Breadth is still poor, and volume remains a problem. So
while Dickey thinks the S&P 500 and the Dow may hit new
highs, he still characterizes it as "a bounce in the trading
range. You want to hope it's more, but I don't think it is." This jibes with Nabi's sense of the market. "I'm not bearish
intermediate or long-term," he said, "but I think we're going
to have choppy markets for several months."

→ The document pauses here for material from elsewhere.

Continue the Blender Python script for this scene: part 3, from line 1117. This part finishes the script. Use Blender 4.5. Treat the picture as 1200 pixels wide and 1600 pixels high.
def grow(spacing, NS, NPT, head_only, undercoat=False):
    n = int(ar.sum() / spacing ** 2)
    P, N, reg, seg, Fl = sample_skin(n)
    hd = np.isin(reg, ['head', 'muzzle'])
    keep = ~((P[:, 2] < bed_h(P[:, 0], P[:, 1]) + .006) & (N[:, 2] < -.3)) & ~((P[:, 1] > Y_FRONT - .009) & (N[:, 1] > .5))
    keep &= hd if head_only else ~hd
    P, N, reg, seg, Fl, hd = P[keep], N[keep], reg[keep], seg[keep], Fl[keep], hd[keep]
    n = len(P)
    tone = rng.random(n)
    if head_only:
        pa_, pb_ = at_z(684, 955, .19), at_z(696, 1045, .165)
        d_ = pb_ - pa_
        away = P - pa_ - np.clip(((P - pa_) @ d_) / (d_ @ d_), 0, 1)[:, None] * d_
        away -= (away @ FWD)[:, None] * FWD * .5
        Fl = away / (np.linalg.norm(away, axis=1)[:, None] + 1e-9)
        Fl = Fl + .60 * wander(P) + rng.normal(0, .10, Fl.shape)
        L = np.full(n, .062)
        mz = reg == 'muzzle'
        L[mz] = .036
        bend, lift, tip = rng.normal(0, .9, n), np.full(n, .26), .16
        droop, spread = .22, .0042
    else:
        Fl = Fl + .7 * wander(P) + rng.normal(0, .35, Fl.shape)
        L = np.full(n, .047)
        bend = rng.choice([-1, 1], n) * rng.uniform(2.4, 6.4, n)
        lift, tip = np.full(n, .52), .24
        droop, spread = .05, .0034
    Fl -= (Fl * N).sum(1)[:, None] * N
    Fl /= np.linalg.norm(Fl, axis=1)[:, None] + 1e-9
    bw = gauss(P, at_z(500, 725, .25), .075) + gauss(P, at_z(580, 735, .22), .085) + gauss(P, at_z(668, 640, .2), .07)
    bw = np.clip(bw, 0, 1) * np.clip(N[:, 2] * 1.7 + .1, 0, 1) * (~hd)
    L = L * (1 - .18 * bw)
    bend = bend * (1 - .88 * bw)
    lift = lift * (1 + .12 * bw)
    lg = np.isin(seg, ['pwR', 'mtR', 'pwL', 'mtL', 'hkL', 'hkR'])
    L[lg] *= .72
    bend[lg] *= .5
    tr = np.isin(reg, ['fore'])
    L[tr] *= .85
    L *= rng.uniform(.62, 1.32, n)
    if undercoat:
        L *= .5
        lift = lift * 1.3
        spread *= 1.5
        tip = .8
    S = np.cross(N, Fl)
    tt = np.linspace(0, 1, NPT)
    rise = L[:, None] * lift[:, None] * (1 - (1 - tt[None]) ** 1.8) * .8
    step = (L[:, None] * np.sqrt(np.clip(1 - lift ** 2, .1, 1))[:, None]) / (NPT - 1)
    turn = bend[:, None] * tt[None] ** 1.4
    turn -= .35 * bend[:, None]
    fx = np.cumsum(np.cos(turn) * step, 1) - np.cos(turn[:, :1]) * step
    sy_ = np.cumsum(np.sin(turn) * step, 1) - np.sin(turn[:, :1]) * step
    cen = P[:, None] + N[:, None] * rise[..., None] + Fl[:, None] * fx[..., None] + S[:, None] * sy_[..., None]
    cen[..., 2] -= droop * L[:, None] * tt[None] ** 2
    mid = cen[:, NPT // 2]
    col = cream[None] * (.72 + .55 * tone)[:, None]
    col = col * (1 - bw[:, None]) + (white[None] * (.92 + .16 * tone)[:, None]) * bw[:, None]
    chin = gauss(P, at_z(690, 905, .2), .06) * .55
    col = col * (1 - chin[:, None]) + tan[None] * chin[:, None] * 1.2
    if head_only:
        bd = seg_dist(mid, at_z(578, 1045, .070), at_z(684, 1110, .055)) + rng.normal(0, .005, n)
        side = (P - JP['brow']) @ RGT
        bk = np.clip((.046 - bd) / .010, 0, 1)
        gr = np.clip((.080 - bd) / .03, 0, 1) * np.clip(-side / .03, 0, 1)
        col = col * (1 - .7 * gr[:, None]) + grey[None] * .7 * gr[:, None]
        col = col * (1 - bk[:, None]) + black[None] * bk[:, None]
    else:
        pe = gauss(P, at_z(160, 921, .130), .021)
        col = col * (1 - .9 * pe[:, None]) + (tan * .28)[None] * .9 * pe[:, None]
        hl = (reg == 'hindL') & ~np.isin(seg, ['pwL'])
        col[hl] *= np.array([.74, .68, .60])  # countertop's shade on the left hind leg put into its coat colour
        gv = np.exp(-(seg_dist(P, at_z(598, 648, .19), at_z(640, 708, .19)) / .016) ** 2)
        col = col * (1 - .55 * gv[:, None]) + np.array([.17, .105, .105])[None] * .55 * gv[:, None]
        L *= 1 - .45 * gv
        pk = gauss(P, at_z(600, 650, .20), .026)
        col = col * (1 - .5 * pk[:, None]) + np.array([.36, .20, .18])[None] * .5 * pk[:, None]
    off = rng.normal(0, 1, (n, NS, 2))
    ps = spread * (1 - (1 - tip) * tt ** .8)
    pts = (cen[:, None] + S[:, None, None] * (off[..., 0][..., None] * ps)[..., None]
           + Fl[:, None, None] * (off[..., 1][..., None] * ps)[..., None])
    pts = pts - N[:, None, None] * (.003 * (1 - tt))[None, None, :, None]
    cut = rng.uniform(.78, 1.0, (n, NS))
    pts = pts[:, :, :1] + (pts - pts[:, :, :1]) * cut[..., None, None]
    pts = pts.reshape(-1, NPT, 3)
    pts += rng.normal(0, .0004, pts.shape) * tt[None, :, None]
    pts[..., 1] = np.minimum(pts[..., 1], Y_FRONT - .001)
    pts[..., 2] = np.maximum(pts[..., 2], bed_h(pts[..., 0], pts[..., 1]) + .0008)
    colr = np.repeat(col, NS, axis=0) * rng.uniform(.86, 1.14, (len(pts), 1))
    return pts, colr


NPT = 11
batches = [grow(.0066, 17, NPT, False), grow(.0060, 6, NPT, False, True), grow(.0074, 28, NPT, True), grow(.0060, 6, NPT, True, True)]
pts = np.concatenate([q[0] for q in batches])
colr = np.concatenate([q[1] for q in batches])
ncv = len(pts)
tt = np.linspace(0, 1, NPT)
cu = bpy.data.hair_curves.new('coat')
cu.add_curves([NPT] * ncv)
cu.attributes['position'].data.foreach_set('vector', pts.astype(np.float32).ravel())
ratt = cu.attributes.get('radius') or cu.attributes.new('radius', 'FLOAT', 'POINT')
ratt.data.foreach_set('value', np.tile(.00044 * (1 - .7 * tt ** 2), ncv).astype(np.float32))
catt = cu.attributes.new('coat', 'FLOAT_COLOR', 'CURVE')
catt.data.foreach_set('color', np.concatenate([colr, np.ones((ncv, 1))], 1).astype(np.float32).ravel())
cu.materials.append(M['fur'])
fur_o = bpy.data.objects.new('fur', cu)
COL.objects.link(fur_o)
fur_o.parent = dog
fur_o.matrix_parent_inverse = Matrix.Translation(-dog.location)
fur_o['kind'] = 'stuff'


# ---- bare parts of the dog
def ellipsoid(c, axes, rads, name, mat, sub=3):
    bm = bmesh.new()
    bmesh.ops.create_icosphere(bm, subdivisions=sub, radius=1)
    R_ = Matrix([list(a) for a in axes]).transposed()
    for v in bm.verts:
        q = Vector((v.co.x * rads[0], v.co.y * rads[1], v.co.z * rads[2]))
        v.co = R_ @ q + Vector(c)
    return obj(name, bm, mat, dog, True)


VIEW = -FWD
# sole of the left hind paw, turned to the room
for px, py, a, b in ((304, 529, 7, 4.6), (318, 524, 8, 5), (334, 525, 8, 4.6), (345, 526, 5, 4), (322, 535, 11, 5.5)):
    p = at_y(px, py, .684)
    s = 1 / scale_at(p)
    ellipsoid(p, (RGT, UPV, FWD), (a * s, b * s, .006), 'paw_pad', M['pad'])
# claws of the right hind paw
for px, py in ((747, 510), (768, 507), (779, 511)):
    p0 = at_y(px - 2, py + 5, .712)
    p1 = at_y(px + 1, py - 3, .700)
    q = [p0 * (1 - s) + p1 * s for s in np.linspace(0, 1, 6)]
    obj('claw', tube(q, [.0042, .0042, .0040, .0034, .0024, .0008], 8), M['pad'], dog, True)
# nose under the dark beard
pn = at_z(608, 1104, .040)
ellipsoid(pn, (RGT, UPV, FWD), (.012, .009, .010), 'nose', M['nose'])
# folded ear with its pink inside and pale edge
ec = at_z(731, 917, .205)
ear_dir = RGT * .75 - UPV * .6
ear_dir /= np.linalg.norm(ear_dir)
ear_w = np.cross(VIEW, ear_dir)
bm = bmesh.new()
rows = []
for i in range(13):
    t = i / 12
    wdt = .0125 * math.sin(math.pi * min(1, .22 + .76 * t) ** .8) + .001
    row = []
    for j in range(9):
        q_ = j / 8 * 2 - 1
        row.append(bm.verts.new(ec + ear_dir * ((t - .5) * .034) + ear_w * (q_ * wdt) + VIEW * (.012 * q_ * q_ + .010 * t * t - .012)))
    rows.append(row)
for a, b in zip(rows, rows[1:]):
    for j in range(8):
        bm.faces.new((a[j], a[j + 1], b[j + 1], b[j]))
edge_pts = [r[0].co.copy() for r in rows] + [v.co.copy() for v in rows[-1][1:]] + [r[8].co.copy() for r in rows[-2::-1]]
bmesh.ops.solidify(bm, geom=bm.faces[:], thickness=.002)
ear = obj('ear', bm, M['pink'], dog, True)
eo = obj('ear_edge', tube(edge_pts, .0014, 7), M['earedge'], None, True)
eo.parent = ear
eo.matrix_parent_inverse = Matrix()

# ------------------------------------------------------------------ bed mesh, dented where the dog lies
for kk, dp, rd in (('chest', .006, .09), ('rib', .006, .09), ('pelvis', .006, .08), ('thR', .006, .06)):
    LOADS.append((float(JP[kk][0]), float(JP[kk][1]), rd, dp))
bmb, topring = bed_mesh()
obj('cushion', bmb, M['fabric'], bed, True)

On the interest-rate front, there's a body who is saying it's a
little early to say that those rate-hike fears were completely
overblown. Investors reacted to Alan Greenspan's
pronouncement that the Fed didn't go into action with a
series of moves planned as an indication that a series of
hikes wouldn't happen. But that's a failure of both logic and
common sense.

Nabi points out that it would be inappropriate for Greenspan
to say he thought a series of hikes is needed. If that were
true, why not do it all at once? "The interpretation was, this
is just a flu shot," said Nabi. "I personally think if we get
close to a 4% growth rate in the second quarter, the Fed will
have no choice but to act again."

"We also worry a little bit that people have gotten too
comfortable with the idea that it's just one," said Bill Dudley,
director of U.S. economic research at Goldman Sachs.
"The market should be a little more agnostic about what the
Fed is going to do. Clearly Greenspan ruled out aggressively
tightening, but there's a long way between aggressively
tightening and just tightening once."

Not that that seems to matter at the moment. "The
information flow on data should be friendly for the next few
weeks," said Dudley. "The most likely course is that the
Treasury market will grind a bit higher," generally ignoring
the possibility of more hikes past this month.

Hardly surprising. Again and again, Wall Street has shown
itself to be a lot more like Aesop's grasshopper than his ant.